## Start Information provided

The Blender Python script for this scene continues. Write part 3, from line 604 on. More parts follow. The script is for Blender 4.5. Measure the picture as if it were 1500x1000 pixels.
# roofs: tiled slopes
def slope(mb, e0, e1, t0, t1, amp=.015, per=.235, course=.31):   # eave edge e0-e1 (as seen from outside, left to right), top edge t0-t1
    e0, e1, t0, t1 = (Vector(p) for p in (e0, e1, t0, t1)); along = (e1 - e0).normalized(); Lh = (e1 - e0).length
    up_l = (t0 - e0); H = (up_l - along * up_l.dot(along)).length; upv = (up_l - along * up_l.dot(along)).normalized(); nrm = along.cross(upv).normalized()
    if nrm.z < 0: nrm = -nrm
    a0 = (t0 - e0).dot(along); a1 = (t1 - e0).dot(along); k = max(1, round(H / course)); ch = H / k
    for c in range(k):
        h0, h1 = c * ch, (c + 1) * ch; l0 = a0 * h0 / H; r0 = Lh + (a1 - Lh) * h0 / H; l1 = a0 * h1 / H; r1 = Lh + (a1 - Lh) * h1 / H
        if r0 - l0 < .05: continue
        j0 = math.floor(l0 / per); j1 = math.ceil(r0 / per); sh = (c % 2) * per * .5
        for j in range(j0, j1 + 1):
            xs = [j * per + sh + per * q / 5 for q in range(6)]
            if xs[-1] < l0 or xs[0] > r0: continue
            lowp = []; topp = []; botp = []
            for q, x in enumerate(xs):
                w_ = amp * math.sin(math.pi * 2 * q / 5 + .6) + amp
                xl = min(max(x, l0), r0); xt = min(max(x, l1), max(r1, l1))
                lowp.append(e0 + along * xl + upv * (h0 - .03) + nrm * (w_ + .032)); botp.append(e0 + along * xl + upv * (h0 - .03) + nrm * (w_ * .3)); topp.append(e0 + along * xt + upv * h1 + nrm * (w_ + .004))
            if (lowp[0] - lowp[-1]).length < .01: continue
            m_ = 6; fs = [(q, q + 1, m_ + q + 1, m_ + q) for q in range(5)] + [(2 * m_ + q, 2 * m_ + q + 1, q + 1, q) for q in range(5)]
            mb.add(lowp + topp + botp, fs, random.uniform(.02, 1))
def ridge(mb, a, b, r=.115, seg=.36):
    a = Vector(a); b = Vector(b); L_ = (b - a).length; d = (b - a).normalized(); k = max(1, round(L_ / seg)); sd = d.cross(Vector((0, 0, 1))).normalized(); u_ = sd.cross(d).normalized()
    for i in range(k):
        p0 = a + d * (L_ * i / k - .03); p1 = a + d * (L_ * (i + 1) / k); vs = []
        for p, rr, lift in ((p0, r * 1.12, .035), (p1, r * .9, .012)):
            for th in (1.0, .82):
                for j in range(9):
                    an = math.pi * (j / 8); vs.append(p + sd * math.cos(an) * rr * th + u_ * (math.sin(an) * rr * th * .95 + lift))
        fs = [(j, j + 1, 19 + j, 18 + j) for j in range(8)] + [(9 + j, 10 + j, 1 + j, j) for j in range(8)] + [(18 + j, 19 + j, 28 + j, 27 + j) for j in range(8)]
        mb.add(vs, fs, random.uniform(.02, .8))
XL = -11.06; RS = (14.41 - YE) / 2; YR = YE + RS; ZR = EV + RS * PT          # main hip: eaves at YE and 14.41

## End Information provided

Make an exact copy of every line in the data.

-- Full output --
The Blender Python script for this scene continues. Write part 3, from line 604 on. More parts follow. The script is for Blender 4.5. Measure the picture as if it were 1500x1000 pixels.
# roofs: tiled slopes
def slope(mb, e0, e1, t0, t1, amp=.015, per=.235, course=.31):   # eave edge e0-e1 (as seen from outside, left to right), top edge t0-t1
    e0, e1, t0, t1 = (Vector(p) for p in (e0, e1, t0, t1)); along = (e1 - e0).normalized(); Lh = (e1 - e0).length
    up_l = (t0 - e0); H = (up_l - along * up_l.dot(along)).length; upv = (up_l - along * up_l.dot(along)).normalized(); nrm = along.cross(upv).normalized()
    if nrm.z < 0: nrm = -nrm
    a0 = (t0 - e0).dot(along); a1 = (t1 - e0).dot(along); k = max(1, round(H / course)); ch = H / k
    for c in range(k):
        h0, h1 = c * ch, (c + 1) * ch; l0 = a0 * h0 / H; r0 = Lh + (a1 - Lh) * h0 / H; l1 = a0 * h1 / H; r1 = Lh + (a1 - Lh) * h1 / H
        if r0 - l0 < .05: continue
        j0 = math.floor(l0 / per); j1 = math.ceil(r0 / per); sh = (c % 2) * per * .5
        for j in range(j0, j1 + 1):
            xs = [j * per + sh + per * q / 5 for q in range(6)]
            if xs[-1] < l0 or xs[0] > r0: continue
            lowp = []; topp = []; botp = []
            for q, x in enumerate(xs):
                w_ = amp * math.sin(math.pi * 2 * q / 5 + .6) + amp
                xl = min(max(x, l0), r0); xt = min(max(x, l1), max(r1, l1))
                lowp.append(e0 + along * xl + upv * (h0 - .03) + nrm * (w_ + .032)); botp.append(e0 + along * xl + upv * (h0 - .03) + nrm * (w_ * .3)); topp.append(e0 + along * xt + upv * h1 + nrm * (w_ + .004))
            if (lowp[0] - lowp[-1]).length < .01: continue
            m_ = 6; fs = [(q, q + 1, m_ + q + 1, m_ + q) for q in range(5)] + [(2 * m_ + q, 2 * m_ + q + 1, q + 1, q) for q in range(5)]
            mb.add(lowp + topp + botp, fs, random.uniform(.02, 1))
def ridge(mb, a, b, r=.115, seg=.36):
    a = Vector(a); b = Vector(b); L_ = (b - a).length; d = (b - a).normalized(); k = max(1, round(L_ / seg)); sd = d.cross(Vector((0, 0, 1))).normalized(); u_ = sd.cross(d).normalized()
    for i in range(k):
        p0 = a + d * (L_ * i / k - .03); p1 = a + d * (L_ * (i + 1) / k); vs = []
        for p, rr, lift in ((p0, r * 1.12, .035), (p1, r * .9, .012)):
            for th in (1.0, .82):
                for j in range(9):
                    an = math.pi * (j / 8); vs.append(p + sd * math.cos(an) * rr * th + u_ * (math.sin(an) * rr * th * .95 + lift))
        fs = [(j, j + 1, 19 + j, 18 + j) for j in range(8)] + [(9 + j, 10 + j, 1 + j, j) for j in range(8)] + [(18 + j, 19 + j, 28 + j, 27 + j) for j in range(8)]
        mb.add(vs, fs, random.uniform(.02, .8))
XL = -11.06; RS = (14.41 - YE) / 2; YR = YE + RS; ZR = EV + RS * PT          # main hip: eaves at YE and 14.41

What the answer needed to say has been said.